Jacob é um homem que está em conflito com Deus. "Ele deixou a Coreia, abandonou tudo, para tentar se encontrar. Tem essa mentalidade do imigrante de conquistar algo do nada", disse Yeun.
O primeiro passo foi ir da Coreia para a Califórnia. O segundo é se embrenhar em Arkansas. "Ele quer controlar a vida e moldá-la de acordo com sua visão do que ela deve ser." O ator relacionou a história com a de seu pai, um arquiteto que saiu da Coreia cheio de esperança. "Quando chegou aos Estados Unidos, ele estava em frangalhos, tentando se agarrar a qualquer coisa que o fizesse se sentir seguro", contou Yeun.

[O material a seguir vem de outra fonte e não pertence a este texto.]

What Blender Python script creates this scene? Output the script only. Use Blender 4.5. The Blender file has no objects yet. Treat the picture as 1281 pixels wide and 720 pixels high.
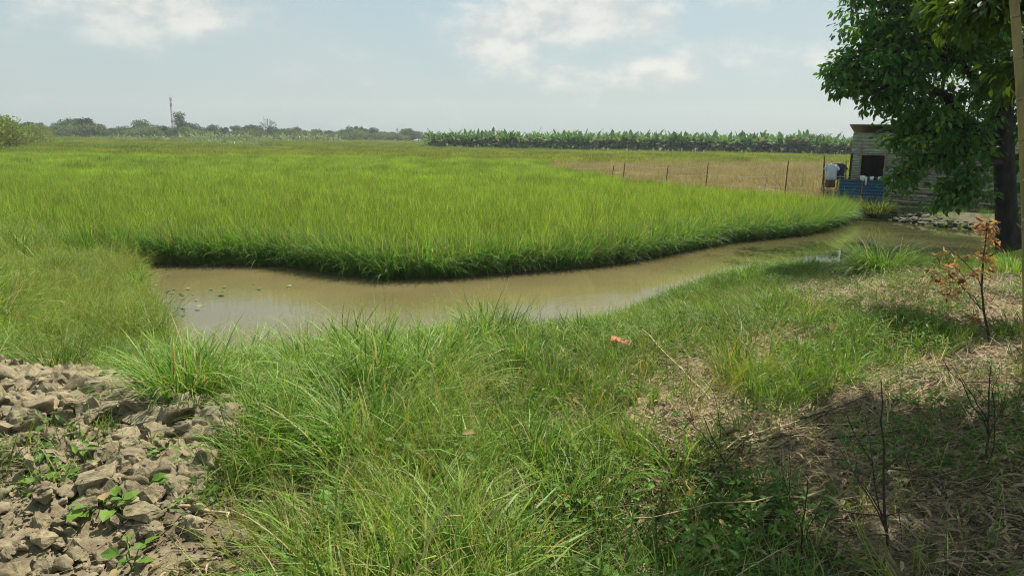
import bpy, bmesh, math, random
import numpy as np
from mathutils import Vector, Matrix

RAD = math.radians
rng = np.random.default_rng(11)
random.seed(11)
scn = bpy.context.scene
COL = scn.collection

# ------------------------------------------------------------------ camera
CAM = np.array([0.0, 0.0, 2.55])
FPX, W0, H0 = 930.0, 1281.0, 720.0
PITCH, ROLL = RAD(11.49), RAD(0.8)
_M = (Matrix.Rotation(math.pi / 2 - PITCH, 3, 'X') @ Matrix.Rotation(ROLL, 3, 'Z'))
CM = np.array(_M)


def ray(u, v):
    return CM @ np.array([(u - W0 / 2) / FPX, -(v - H0 / 2) / FPX, -1.0])


def P(u, v, z=0.0):
    d = ray(u, v)
    t = (z - CAM[2]) / d[2]
    return CAM + d * t


def PD(u, v, dist):
    """point on the sight line at a horizontal distance"""
    d = ray(u, v)
    return CAM + d * (dist / math.hypot(d[0], d[1]))


def proj(p):
    p = np.asarray(p, float)
    q = (p - CAM) @ CM
    w = np.maximum(-q[..., 2], 1e-3)
    return W0 / 2 + FPX * q[..., 0] / w, H0 / 2 - FPX * q[..., 1] / w, -q[..., 2]


cam_d = bpy.data.cameras.new('camera')
cam = bpy.data.objects.new('camera', cam_d)
COL.objects.link(cam)
cam.location = CAM
cam.rotation_euler = _M.to_euler()
cam_d.sensor_width = 36
cam_d.lens = FPX / W0 * 36
cam_d.clip_start = 0.05
cam_d.clip_end = 5000
scn.camera = cam

# ------------------------------------------------------------------ numpy noise


def _hash(ix, iy, s):
    h = (ix.astype(np.int64) * 374761393 + iy.astype(np.int64) * 668265263 + s * 982451653) & 0x7fffffff
    h = ((h ^ (h >> 13)) * 1274126177) & 0x7fffffff
    h = (h ^ (h >> 16)) & 0xffffff
    return h / float(0xffffff)


def vnoise(x, y, s=0):
    x = np.asarray(x, float); y = np.asarray(y, float)
    ix = np.floor(x); iy = np.floor(y)
    fx = x - ix; fy = y - iy
    fx = fx * fx * (3 - 2 * fx); fy = fy * fy * (3 - 2 * fy)
    a = _hash(ix, iy, s); b = _hash(ix + 1, iy, s); c = _hash(ix, iy + 1, s); d = _hash(ix + 1, iy + 1, s)
    return (a * (1 - fx) + b * fx) * (1 - fy) + (c * (1 - fx) + d * fx) * fy


def fbm(x, y, s=0, o=3):
    r = 0; a = 0.5; t = 0
    for k in range(o):
        r = r + a * vnoise(x * 2 ** k, y * 2 ** k, s + k * 7); t += a; a *= 0.5
    return r / t


def sstep(a, b, x):
    t = np.clip((x - a) / (b - a), 0, 1)
    return t * t * (3 - 2 * t)


def inpoly(poly, x, y):
    x = np.asarray(x, float); y = np.asarray(y, float)
    r = np.zeros(x.shape, bool)
    n = len(poly)
    for i in range(n):
        x0, y0 = poly[i][:2]; x1, y1 = poly[(i + 1) % n][:2]
        c = ((y0 > y) != (y1 > y))
        with np.errstate(divide='ignore', invalid='ignore'):
            xi = (x1 - x0) * (y - y0) / (y1 - y0 + 1e-12) + x0
        r ^= c & (x < xi)
    return r


def pdist(poly, x, y, closed=True):
    x = np.asarray(x, float); y = np.asarray(y, float)
    d = np.full(x.shape, 1e9)
    n = len(poly)
    for i in range(n if closed else n - 1):
        x0, y0 = poly[i][:2]; x1, y1 = poly[(i + 1) % n][:2]
        dx, dy = x1 - x0, y1 - y0
        t = np.clip(((x - x0) * dx + (y - y0) * dy) / (dx * dx + dy * dy + 1e-12), 0, 1)
        d = np.minimum(d, np.hypot(x - x0 - t * dx, y - y0 - t * dy))
    return d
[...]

Na América, ele era nada. Tinha de começar tudo do zero, trabalhando como estoquista na loja de jeans de um parente. "Ele teve de recontextualizar sua importância, seus valores e quem ele é. E isso me tocou muito."
É impossível não pensar em Minari como um filme sobre o sonho americano. Yeun faz questão de frisar que os Estados Unidos foram, sim, construídos também por imigrantes, só que nem todos foram para lá com a vontade de fazer a América. Muitos, na verdade, são produtos de conflitos – inclusive da Guerra da Coreia. "Mas, sim, somos um país de imigrantes. É uma terra de transformar o nada em algo." De alguma maneira, ele acha que a experiência de isolamento que vivemos reflete a que os imigrantes têm. "É uma compreensão mais profunda e ampla do que são os Estados Unidos, de que não há uma experiência singular monolítica, de que são indivíduos tentando se encontrar, mas também percebendo que estão conectados uns aos outros."
O título faz alusão a isso. Minari é uma espécie de salsinha. No primeiro ano, a plantação morre. Mas, no segundo, ela pega, purificando o solo e a água. "Para mim, é uma metáfora incrível do sacrifício do começo para um imigrante", disse Yeun.
"Você chega cheio de intenções, mas, quando isso não acontece, em geral, você se entrega à natureza, vê que não tem controle. Para mim, a grande lição de interpretar Jacob foi compreender como estamos conectados, como compartilhamos experiências, como não sou muito sem o outro. Para mim, Minari é isso. Estamos todos conectados", diz o diretor.